Cross-compilation works by setting HARE_ARCH and HARE_PLATFORM and pointing at a target QBE plus assembler/linker. There is no bundled libc and no Zig-style sysroot mechanism; you bring your own toolchain.

Linking: typically static, against the Hare standard library (which is itself written in Hare and avoids libc where it can). Some platforms still link a small amount of libc for syscalls Hare has not yet reimplemented.

§4 Runtime

Hare ships a minimal runtime, written in Hare itself:

• No garbage collector. Memory is managed manually; the stdlib provides allocator types (heap, alloca, fixed) that callers pass explicitly.
• A small “rt” module handles process start, syscalls, stack traces.
• No thread runtime in the standard library (proposed but not standardised in May 2026).
• FFI is direct: @symbol and let foo: ... = bar; declarations expose C symbols. There is no marshalling.

Hello-world on linux-x86_64: about 25 KB statically linked. The Hare toolchain itself is reported as 1.4 MB total. This places Hare in the same size class as Zig at the very low end.

§5 Status (May 2026)

Hare remains pre-1.0. The blog (https://harelang.org/blog/) shows steady but small-scale activity through 2024 and 2025: roughly one to two posts per month from Drew DeVault and a handful of contributors. The roadmap focuses on stdlib gaps (TLS, raw IP sockets) and stability for a 1.0 release.

Production users are mostly the maintainers’ own projects: Drew DeVault’s Ares microkernel research, Himitsu (a secret store), and various SourceHut internal utilities. There is no commercial user base.

Performance: comparable to clang -O2 for most workloads, because QBE produces decent (not great) code. QBE deliberately optimises less aggressively than LLVM in exchange for compile speed and simplicity, so heavy numeric code can be 1.5–3x slower than equivalent C through clang/LLVM.

Known limitations: tied to QBE (limits target reach to whatever QBE supports), no Windows/macOS, no generics, no language async story, small ecosystem.

§6 Mochi adaptation note

Hare is the most aggressive “constrain yourself to win simplicity” case study. Useful patterns:

• QBE as a real alternative backend to LLVM. QBE is a fraction of LLVM’s size (a few thousand lines of C), the IR is readable, and it covers x86_64/aarch64/riscv64. If Mochi wants a small toolchain footprint and is willing to give up peak optimisation, a compiler3/backend_qbe/ is a credible option, mirroring Hare’s choice.
• No GC, allocators as values. Mochi already has an arena allocator in runtime/vm3; Hare shows that a useful systems language can ship with allocators as plain values and let users compose them. This is a viable subset for a “Mochi embedded” mode.
• Deliberate language constraint as a design rule.

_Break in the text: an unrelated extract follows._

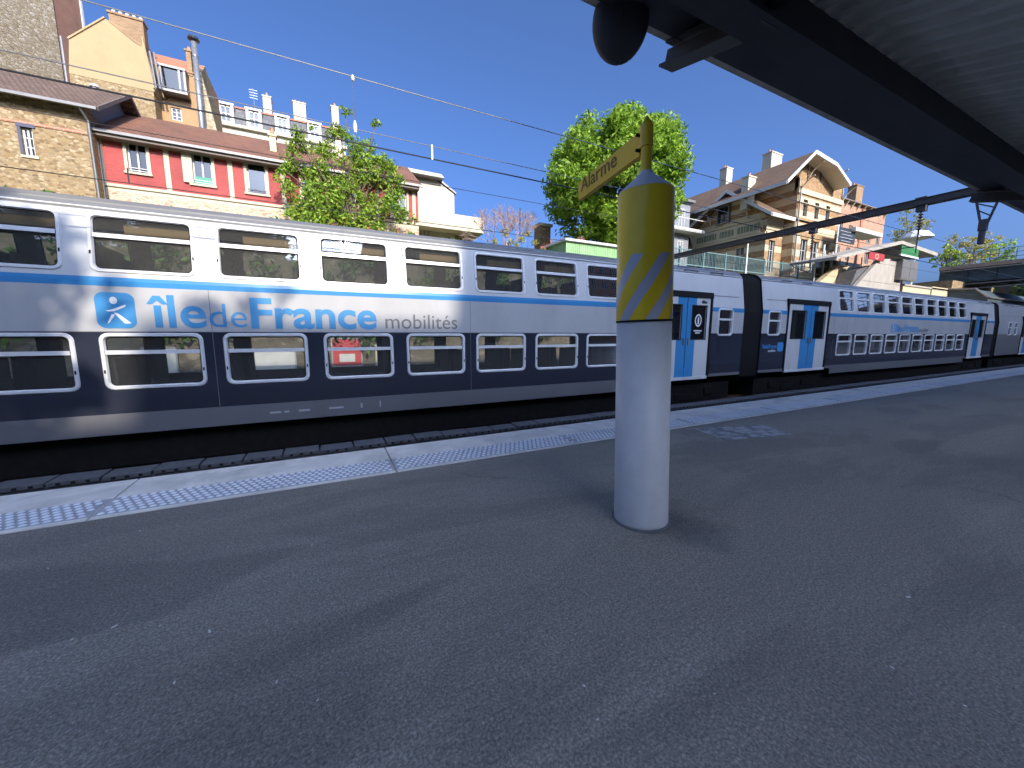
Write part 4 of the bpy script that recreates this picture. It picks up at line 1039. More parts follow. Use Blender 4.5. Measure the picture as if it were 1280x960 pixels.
q.poly([(cx-.75*math.sin(R(10+80*j/n)), VY-.02, cz-.5+1.0*math.cos(R(10+80*j/n))) for j in range(n+1)] + [(cx-.69*math.sin(R(10+80*j/n)), VY-.02, cz-.5+.93*math.cos(R(10+80*j/n))) for j in range(n, -1, -1)]); q.build('stair_rail', 'zinc', vil)
# ================================================================== STATION BUILDING
stn = thing('station_building', 'yellow and red banded stone station house with two gables on the street above', 'building', (40, 24, 6))
SX0, SX1, SY0 = 37.75, 45.2, 20.0     # main block
WXL, WY0, WY1 = 35.2, 20.9, 28.6       # wing, gable to -X
zsb = 6.2
BANDS = []
def bands(z0, zt, a, b, h1=.55, h2=.75):
    out = []; z = z0; k = 0
    while z < zt: out.append((z, a if k % 2 == 0 else b)); z += h1 if k % 2 == 0 else h2; k += 1
    return out
zc, za = 13.95, 17.4
arch = [(x-.55, x+.55, 7.2, 10.0) for x in (39.5, 41.4, 43.3)]
upw = [(x-.35, x+.35, 11.95, 13.35) for x in (39.1, 41.0, 42.9)]
mb = MB()
mb.facade(lambda u, v, w_: (u, SY0+w_, v), SX0, SX1, zsb, zc, arch+upw, bands(zsb, zc, 0, 1, .62, .5), depth=.25)
mb.facade(lambda u, v, w_: (SX0+w_, u, v), SY0, SY0+14, zsb, 15.0, (), bands(zsb, 15, 0, 1, .62, .5), depth=0)
mb.poly([(SX1, SY0, zsb), (SX1, SY0+14, zsb), (SX1, SY0+14, 15), (SX1, SY0, 15)])
mb.build('wall', ['cream', 'rubble_red'], stn)
# main gable (half-hipped) in red rubble under a deep white verge
gx = (SX0+SX1)/2-.4
gp = [(SX0, zc+.002), (SX1, zc+.002), (SX1, 15.4), (43.2, 16.7), (40.9, 17.4), (39.9, 17.3), (38.3, 15.8), (SX0, 15.2)]
mb = MB(); mb.prism(gp, SY0+.02, SY0+.3, 'Y'); mb.build('gable', 'rubble_red', stn)
q = MB(); q.box(SX0-.05, SX1+.05, SY0-.12, SY0+.1, zc-.22, zc+.2); q.box(SX0-.03, SX1+.03, SY0-.08, SY0-.002, zc-1.0, zc-.9); q.build('cornice', 'cream', stn)
q = MB(); q.box(gx-.12, gx+.12, SY0-.02, SY0+.1, 15.3, 16.6); q.build('gable_slot', 'dark_board', stn)
RV = [(p.x, p.z) for p in (at(985, 228, Y=18.72), at(1021, 191, Y=18.72), at(1047, 207, Y=18.72), at(1064, 232, Y=18.72))]
q = MB()
for (p, p2) in zip(RV, RV[1:]): q.prism([p, p2, (p2[0], p2[1]+.18), (p[0], p[1]+.18)], SY0-1.2, SY0+14, 'Y')
rf = q.build('roof', 'roof_station', stn)
q = MB()
for (p, p2) in zip(RV, RV[1:]): q.prism([(p[0], p[1]-.06), (p2[0], p2[1]-.06), (p2[0], p2[1]+.24), (p[0], p[1]+.24)], SY0-1.28, SY0-1.202, 'Y')
q.prism([(RV[0][0]-.05, RV[0][1]-.08), (RV[0][0]+.02, RV[0][1]-.08), (RV[0][0]+.02, RV[0][1]+.2), (RV[0][0]-.05, RV[0][1]+.2)], SY0-1.2, SY0+14, 'Y')
q.build('verge_board', 'white_wood', rf)
q = MB()
for (p, p2) in zip(RV, RV[1:]): q.prism([(p[0], p[1]-.05), (p2[0], p2[1]-.05), (p2[0], p2[1]-.002), (p[0], p[1]-.002)], SY0-1.2, SY0, 'Y')
q.build('verge_soffit', 'trim', rf)
for x, z in ((SX0+.1, 14.6), (39.0, 15.9), (43.1, 16.0), (SX1-.1, 14.9)):
    q = MB(); pts = [(x, SY0-.05, z-.9), (x, SY0-.35, z-.35), (x, SY0-.8, z+.05), (x, SY0-1.15, z+.2)]; q.tube(pts, .06, 5); q.tube([(x, SY0-.05, z-.9), (x, SY0-.05, z+.4)], .05, 5); q.build('bracket', 'trim', rf)
for a, b, c, d_ in upw: window(stn, ((a+b)/2, SY0+.15, c), b-a, d_-c, 0, 'cross', 'zinc')
for a, b, c, d_ in arch:
    wn = window(stn, ((a+b)/2, SY0+.15, c), b-a, d_-c, 0, 'cross')
    q = MB(); n = 8; cx = 0
    q.poly([(.55*math.cos(math.pi*j/n)*1.3, -.18, 2.8+.45*math.sin(math.pi*j/n)) for j in range(n+1)]); q.build('arch_head', 'rubble_red', wn, base=(0, 0, 0))
for px0, px1, y, py in ((960, 975, 25.5, 192), (905, 914, 33.0, 211)):
    pa, pb = at(px0, py, Y=y), at(px1, py, Y=y); chimney(stn, pa.x, pb.x-.25, y-.4, y+.5, 14.6, pa.z, 'cream_render', 3)
q = MB(); q.tube([(SX0+.15, SY0-.15, zc+.3), (SX0+.15, SY0-.15, 7)], .07, 8); q.build('downpipe', 'zinc', stn)
# wing
ze, zr = 11.75, 14.55; yr = 24.3
mb = MB(); mb.facade(lambda u, v, w_: (u, WY0+w_, v), WXL, SX0-.002, zsb, ze, [(35.75, 36.65, 7.0, 9.9)], [(z, k_) for z, k_ in bands(zsb, 10.2, 0, 1, .5, .8)] + [(10.2, 0)], depth=.25)
hw = [(24.5, 25.5, 12.1, 13.6)] + [(y-.45, y+.45, 7.3, 9.5) for y in (23.2, 26.0, 27.4)]
mb.facade(lambda u, v, w_: (WXL+w_, u, v), WY0, WY1, zsb, ze, hw[1:], bands(zsb, ze, 1, 0, .55, .5), depth=.25)
bz = [(ze, 0), (12.15, 1), (12.6, 0), (13.0, 1), (13.45, 0), (13.8, 1), (14.1, 0)]
for (z0, k_), (z1, _) in zip(bz, bz[1:]+[(zr, 0)]):
    f0, f1 = (z0-ze)/(zr-ze), (z1-ze)/(zr-ze)
    mb.poly([(WXL, WY0+(yr-WY0)*f0, z0), (WXL, WY1-(WY1-yr)*f0, z0), (WXL, WY1-(WY1-yr)*f1, z1), (WXL, WY0+(yr-WY0)*f1, z1)], k_)
mb.build('wing_wall', ['cream', 'rubble_red'], stn)
window(stn, (35.2+1.0, WY0+.15, 7.0), .9, 2.9, 0, 'cross')
q = MB(); q.poly([(36.2+.6*math.cos(math.pi*j/8), WY0-.02, 9.75+.5*math.sin(math.pi*j/8)) for j in range(9)]); q.build('arch_head', 'rubble_red', stn)
window(stn, (WXL-.05, 25.0, 12.1), 1.0, 1.5, R(-90), 'casement', 'dark_wood', 'zinc')
for y in (23.2, 26.0, 27.4): window(stn, (WXL+.12, y, 7.3), .9, 2.2, R(-90), 'cross', 'white_wood')
q = MB(); q.box(WXL-.06, WXL, WY0+.5, WY1-.3, 10.45, 11.55); ins = q.build('inscription_panel', 'trim', stn)
lm = paint('lettering_faint', (.17, .19, .12), .8)
y = WY1-.8
for wl_ in (8, 5, 7):
    q = MB()
    for _ in range(wl_):
        L_ = random.choice((.14, .2, .2, .26)); q.box(WXL-.085, WXL-.062, y-L_, y, 10.72, 11.28); y -= L_+.08
    q.build('raised_lettering', lm, ins); y -= .3
q = MB(); q.box(WXL-.14, WXL, WY0, WY1, 10.22, 10.4); q.box(WXL-.14, WXL, WY0, WY1, 11.6, 11.75); q.box(WXL-.02, SX0, WY0-.12, WY0-.002, 10.22, 10.4); q.build('string_course', 'cream', stn)
q = MB(); q.prism([(WY0-.9, ze-.35), (yr, zr), (WY1+1.2, ze-.55), (WY1+1.2, ze-.37), (yr, zr+.2), (WY0-.9, ze-.17)], WXL-.9, SX0+3, 'X'); r2 = q.build('wing_roof', 'roof_station', stn)
q = MB()
for p, p2 in (((WY0-.9, ze-.4), (yr, zr-.05)), ((yr, zr-.05), (WY1+1.2, ze-.6))): q.prism([p, p2, (p2[0], p2[1]+.3), (p[0], p[1]+.3)], WXL-.98, WXL-.902, 'X')
q.box(WXL-.9, SX0-.1, WY0-.98, WY0-.902, ze-.42, ze-.12); q.build('verge_board', 'white_wood', r2)
for y, z in ((WY0+.3, ze-.1), (22.6, 12.8), (26.3, 13.0), (WY1-.3, ze-.1)):
    q = MB(); q.tube([(WXL-.05, y, z-.9), (WXL-.3, y, z-.35), (WXL-.85, y, z+.1)], .06, 5); q.build('bracket', 'trim', r2)
pa, pb = at(932, 222, Y=22.6), at(941, 222, Y=22.6); chimney(stn, pa.x, pb.x, 22.3, 22.9, 12.6, pa.z, 'cream_render', 1)
q = MB(); q.box(SX0-.3, SX1+6, SY0-1.8, SY0-.05, 10.35, 10.55) if False else q.box(44.6, 50, SY0-1.6, SY0-.05, 11.0, 11.35); q.build('awning', 'white_wood', stn)
# dark notice board on a post in front of the station, red and green signs
a, b = at(1049, 283, Y=18.8), at(1067, 306, Y=18.8)
t = thing('departure_board', 'dark board with pale lines on a white post before the station house', 'sign', (a.x, 18.8, 6.3))
MB().box(a.x, b.x, 18.75, 18.85, b.z, a.z).build('board', 'dark_board', t, bevel=.02)
q = MB()
for k_ in range(4): q.box(a.x+.2+.25*(k_ % 2), b.x-.75+.2*(k_ % 3), 18.74, 18.749, a.z-.35-.28*k_, a.z-.31-.28*k_)
q.build('printed_lines', 'grey', t); MB().tube([(a.x-.12, 18.8, 6), (a.x-.12, 18.8, a.z+.1)], .06, 8).build('post', 'rail_white', t)

# brick apartment house behind
BY = 26.0; a, b = at(1046, 250, Y=BY), at(1107, 268, Y=BY)
bz1 = at(1080, 258, Y=BY).z
brk = thing('orange_brick_house', 'tall orange brick apartment house with dark hipped roof behind the station', 'building', ((a.x+b.x)/2, BY+5, 6))
ws = []
for fl_ in range(4):
    for k_ in range(5): x = a.x+1.6+k_*(b.x-a.x-2.2)/4.3; ws.append((x-.5, x+.5, 8.2+2.75*fl_, 9.9+2.75*fl_))
ws = [w_ for w_ in ws if w_[3] < bz1-.2]
mb = MB(); mb.facade(lambda u, v, w_: (u, BY+w_, v), a.x, b.x, 6, bz1, ws, depth=.2)
mb.poly([(a.x, BY+11, 6), (a.x, BY, 6), (a.x, BY, bz1), (a.x, BY+11, bz1)]); mb.poly([(b.x, BY, 6), (b.x, BY+11, 6), (b.x, BY+11, bz1), (b.x, BY, bz1)]); mb.build('wall', 'orange_brick', brk)
for w_ in ws: window(brk, ((w_[0]+w_[1])/2, BY+.1, w_[2]), 1.0, w_[3]-w_[2], 0, 'casement')
q = MB(); q.box(a.x-.3, b.x+.3, BY-.5, BY-.01, bz1-.12, bz1); q.build('eave', 'soffit', brk)
for k_ in range(9): x = a.x+.5+k_*(b.x-a.x-1)/8; q = MB(); q.prism([(BY, bz1-.9), (BY-.45, bz1-.14), (BY, bz1-.14)], x-.05, x+.05, 'X'); q.build('bracket', 'trim', brk)
q = MB(); q.prism([(BY-.5, bz1+.002), (BY+3.5, bz1+1.4), (BY+11.5, bz1)], a.x-.3, b.x+.3, 'X'); q.build('roof', 'slate', brk)
q = MB(); x = a.x+(b.x-a.x)*.52; q.box(x-.45, x+.1, BY-.1, BY-.002, 6, bz1-.14); q.build('rainwater_strip', 'ridge_red', brk)
c_ = at(1071, 234, Y=28); chimney(brk, c_.x-.9, c_.x+.9, 27.6, 28.6, bz1-.2, c_.z, 'chimney_brick', 4)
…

Hare refuses generics to stay small. Mochi will not go that far, but the principle (every feature has a cost in compile time, binary size, and bug surface) is the right lens for MEP-42.
• POSIX-first portability. Hare’s narrow OS support is a feature for the maintainers. Mochi could publish an explicit “Tier 1: linux/macOS/Windows” matrix and stop pretending to support obscure platforms.

Affected Mochi files: compiler3/backend_qbe/ (new), and possibly a runtime/vm3/nogc/ subset for “Mochi embedded”.

§7 Open questions for MEP-42

1. Is QBE the right backend for a low-effort, small-footprint Mochi AOT path? Trade-off vs LLVM is meaningful.
2. Should Mochi expose a no-GC mode for embedded targets, the way Hare does by default?
3. How much should Mochi cut to keep the compiler binary small? Hare’s 1.4 MB is a hard target Mochi probably cannot match without major sacrifices.
4. Mochi cares about Windows; Hare does not. This rules out Hare as a direct architectural template for the full Mochi story, but the QBE backend remains attractive for the Unix tier.